Extending lifetime of std::tuple<int&,int> by assigning it to const std::tuple<int, int>&

Question

I was using the std::tuple class and found something I would say is rather unexpected behavior.

Consider the code:

#include <iostream>
#include <tuple>

int i = 20;
std::tuple<int&, int> f() {
    return std::tuple<int&, int>(i, 0);
}

int main() {
    const std::tuple<int, int>& t = f();
    int j = ++i;
    std::cout << std::get<0>(t) << "\n";
}

This seems to compile and print 20 on all major compilers. Is this standard conforming, or undefined behavior as the two types are different?
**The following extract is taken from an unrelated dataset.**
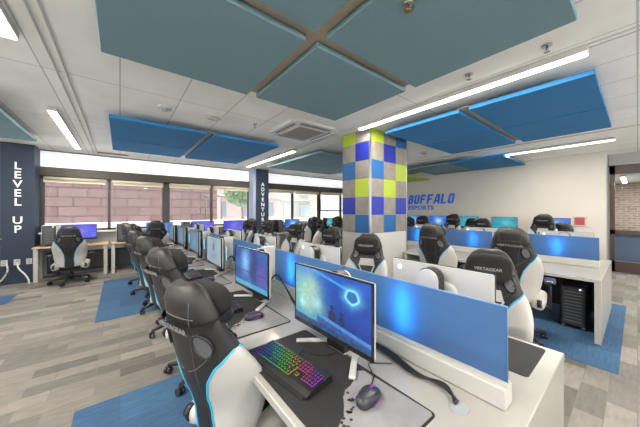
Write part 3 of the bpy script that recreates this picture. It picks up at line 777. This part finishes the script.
# local: screen faces +X, origin on the desk under the stand
PXO = .10; PZ = .28
def monitor_parts(white=True):
    t = thing('monitor', 'x', 'monitor')
    body = MWH if white else PLA
    bm = B(); prism(bm, rrect(MWD - .004, MHT - .004, .008, 2, 0, PZ), PXO - .022, PXO - .010, axis='X'); pillow(bm, (PXO - .028, 0, PZ), (.016, .13, .09), p=4, nu=24, nv=10); obj('back_shell', bm, body, t)
    bm = B(); T = .007
    for (y, z, w, h) in ((0, PZ + MHT / 2 - T / 2, MWD, T), (0, PZ - MHT / 2 + .011, MWD, .022), (-MWD / 2 + T / 2, PZ, T, MHT), (MWD / 2 - T / 2, PZ, T, MHT)): box(bm, (PXO - .003, y, z), (.014, w, h))
    obj('bezel', bm, PLG, t)
    sc = bpy.data.objects.new('screen', SME['blue']); C.objects.link(sc); sc.parent = t; sc.location = (PXO + .0015, 0, PZ + .0085)
    bm = B()
    arch = [(-.062, .02), (.062, .02), (.062, .385)] + [(.062 * math.cos(a), .385 + .062 * math.sin(a)) for a in [PI * k / 12 for k in range(1, 12)]] + [(-.062, .385)]
    prism(bm, arch, -.036, -.012, axis='X'); bmesh.ops.recalc_face_normals(bm, faces=bm.faces); bmesh.ops.bevel(bm, geom=[e for e in bm.edges if e.calc_length() < .4 and all(abs(v.co.x + .036) < 1e-4 for v in e.verts)], offset=.006, segments=2, affect='EDGES'); obj('stand_column', bm, body, t)
    bm = B(); prism(bm, [(y * 1.08, .02 + (z - .02) * 1.012) for y, z in arch], -.0125, .045, axis='X'); box(bm, (.06, 0, .27), (.04, .05, .05)); obj('column_core', bm, PLA, t)
    bm = B(); box(bm, (-.038, .044, .235), (.006, .012, .17), bev=.002, seg=1); obj('light_strip', bm, CYE if white else PLG, t)
    for e in (-1, 1):
        bm = B(); box(bm, (.075, e * .165, .0135), (.19, .032, .014), rot=(0, 0, e * .66), bev=.005); box(bm, (.003, e * .06, .0135), (.036, .13, .014), bev=.004); obj('stand_leg', bm, body, t)
    bm = B(); box(bm, (-.06, 0, .0135), (.10, .05, .015), bev=.005); box(bm, (-.01, 0, .017), (.09, .13, .022), bev=.006); obj('stand_foot', bm, body, t)
    if white:
        bm = B(); cyl(bm, (PXO - .018, .25, PZ + .125), (PXO - .022, .25, PZ + .125), .016, n=18); obj('logo_light', bm, WLOGO, t)
    return t
mon0 = monitor_parts(True); mon1 = monitor_parts(False)
def place_monitor(x, y, z, rz, scr, label, proto=None, group='monitors on the desks', glow=False):
    r = dup(proto or mon0, (x, y, z), rz, label, group)
    for c in r.children:
        if c.name.split('.')[0] == 'screen': c.data = SME[scr]
    if glow:
        la = bpy.data.lights.new('column_glow', 'AREA'); la.shape = 'RECTANGLE'; la.size = .015; la.size_y = .22; la.energy = .75; la.color = (.03, .5, 1)
        lo = bpy.data.objects.new('column_glow', la); C.objects.link(lo); lo.parent = r; lo.location = (-.135, .045, .25); lo.rotation_euler = (0, PI / 2, 0); lo.rotation_euler = Vector((1, 0, 0)).to_track_quat('Z', 'Y').to_euler()
    return r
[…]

I know that one can extend the lifetime of a temporary by assigning it to const T&, but as far as I know std::tuple<int&, int> is not the same type as std::tuple<int, int>.

Answer 1

This is well defined behavior.

const std::tuple<int, int>& t = f();

is not giving you a reference to the tuple you created in f() because they have different types. Instead what happens is a temporary std::tuple<int, int> is created from f()'s return and then that temporary is bound to t. Since this is a copy you get the value of i at that point in time and are no longer coupled to it.

Had you used

const std::tuple<int&, int>& t = f();

then 21 would have been printed since you would still have a reference to i in the tuple.

Answer 2

This is not UB.

but as far as I know std::tuple<int&, int> is not the same type as std::tuple<int, int>.

Yes, and reference can't bind to object with different type directly. Given const std::tuple<int, int>& t = f();, the returned std::tuple<int&, int> will be converted to std::tuple<int, int> implicitly, which is a temporary std::tuple<int, int>. Then the temporary is bound to t and gets lifetime extended to the lifetime of t.